Trio Voce presents a set of three piano trios from the 1890s, all in minor keys, all imbued with the sort of high-romantic emotional intensity that sets hearts racing. The opening of Alexander von Zemlinsky’s trio in D minor strongly evokes a composer who would come to prominence a decade later: Rachmaninov. In all three works, the piano, violin and cello trade long, dark melodies that bring Rachmaninov, Tchaikovsky and Brahms to mind. Speaking of Brahms, the Zemlinsky work was originally scored for clarinet, cello and piano, directly modelled after a Brahms piece for the same instruments. That version is still more common and can be heard on a pretty good Naxos disc featuring the Vienna Philharmonic’s principal clarinetist.
 
It’s interesting, given all the minor-key emoting going on, that the other two composers distinguish themselves most in the “reprieve” sections.
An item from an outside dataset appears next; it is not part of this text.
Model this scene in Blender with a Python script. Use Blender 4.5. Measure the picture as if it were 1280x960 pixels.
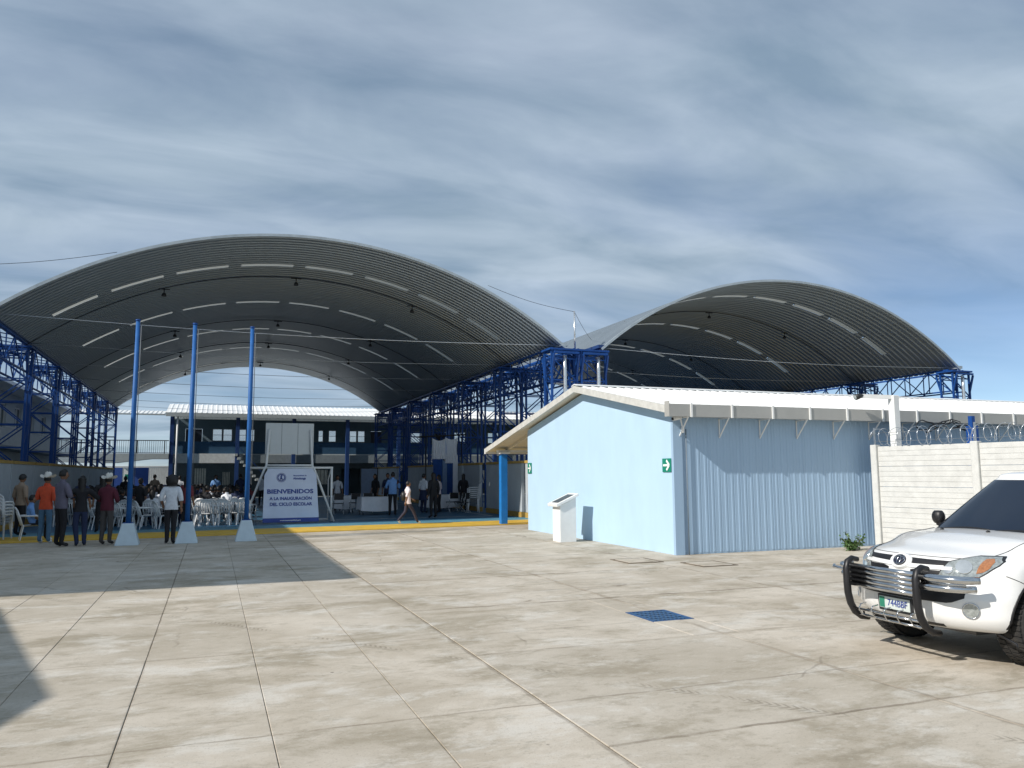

Josef Suk’s trio, a student work written under Dvorak’s tutelage and completed at age 17, stands out because of its lighter slow movement, which - like, say, Beethoven’s Eighth Symphony - is too balletic and bubbly to be a proper slow movement. The violin and cello intertwine in a song-like duet, the cello often sitting on the high end of its range.
 
Likewise, Anton Arensky, a Russian whose cheerful disposition is evident in his several orchestral suites, can’t help but insert a joy of a scherzo with a waltz trio that throbs with energy and passion. It’s almost like the trio of Schubert’s last symphony put into waltz time. The Arensky work is an elegy, though, and thus has a mournful slow movement and a quiet ending in which the work fades away. An elegy for whom? Although nominally for cellist and friend Karl Davidoff, it’s also in part for Tchaikovsky, a mentor and influence who had died the previous year.
 
The booklet notes are short but sweet. It’s amusing to learn that Anton Arensky was apparently so deeply unpleasant a person that Rimsky-Korsakov dedicated a diary entry to insulting him. “In his youth Arensky did not escape some influence from me; later the influence came from Tchaikovsky. He will quickly be forgotten.” Funnily, Tchaikovsky is the reason Arensky has not been forgotten. This piano trio, written in Tchaikovsky’s shadow, and a string quartet with just one violin and two cellos, which explicitly mourned Tchaikovsky’s death, are his best-remembered works.
 
Throughout the recital the Trio Voce play very well, with the requisite high-octane mix of energy, passion and heart-on-sleeve romantic exuberance. They seem to be chameleon-like performers, since their last album, of bleak Soviet stuff by Weinberg and Shostakovich, was also a big success. I’ll be curious to hear where they turn next.
 
The recorded sound is well-balanced, like you’re in the third or fourth row of a small recital hall. There’s never any congestion; all three players are always audible. In the first track, also audible is a tiny high-pitched hum or throb which cuts in and out sometimes during violin solos. It will only bother you if you have fancy headphones and young ears.